Gardner earned a degree in Economics (with first class honours)] and a PhD from the University of Sydney. As an academic, her area of specialization was in the field of industrial relations. As a Fulbright postdoctoral fellow, she spent time at Massachusetts Institute of Technology, Cornell University, and the University of California, Berkeley.

[edit] University leadership

Her earliest executive position was at Griffith University, where she was Pro Vice-Chancellor. At the University of Queensland, she served as Deputy Vice-Chancellor (Academic).

Professor Gardner has been a member of a number of boards, including in the arts and education sector. She is currently a member of the Board of the Carrick Institute for Learning and Teaching in Higher Education and of the Business Industry and Higher Education Collaboration Council. She is also Chair of RMIT International University and RMIT Vietnam Holdings, and a number of the Boards of RMIT International and RMIT Training.

[edit] Works

Professor Gardner has also written and co-authored several books including Employment Relations: Industrial Relations and Human Resource Management in Australia (2nd Edition), and Human Resource Management and Industrial Relations in the Public Sector, as well as a wide range of journal articles, conference papers and government reports.

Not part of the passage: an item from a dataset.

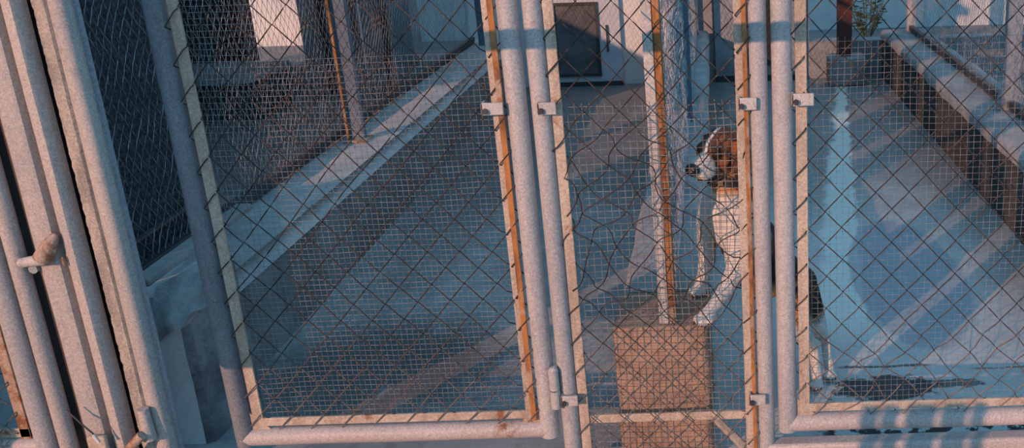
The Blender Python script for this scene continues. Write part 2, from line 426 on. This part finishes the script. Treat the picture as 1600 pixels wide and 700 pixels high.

Gardner has served as Chair of two major Queensland government taskforces. In 2002 she authored The Review of Pathways Articulation Through the Post-Compulsory Years of School to Further Education Training and Labour Market Participation. In 1998 she wrote the Review on Queensland Industrial Relations Legislation.

[edit] Honors

Professor Gardner was made an Officer of the Order of Australia in the Australia Day Awards in February 2007, for service to tertiary education, particularly in the areas of university governance and gender equity; and to industrial relations in Queensland.

[edit] Personal

Margaret Gardner's husband, Glyn Davis, is the University of Melbourne's vice-chancellor.

[edit] Controversies

In 2008, Gardner and the RMIT Administration were criticised for their decision to turn RMIT's Muslim Prayer Room into another multi-faith centre. This caused the RMIT Islamic Society to call on hundreds of their Muslim students to protest by holding Friday prayers in Bowen Street, the University's main thoroughfare. Some activist organisations labeled the University's decision Islamophobic and racist. RMIT was also attacked in 2007 for attempting to shut down the campus Disability Liaison Unit.[1]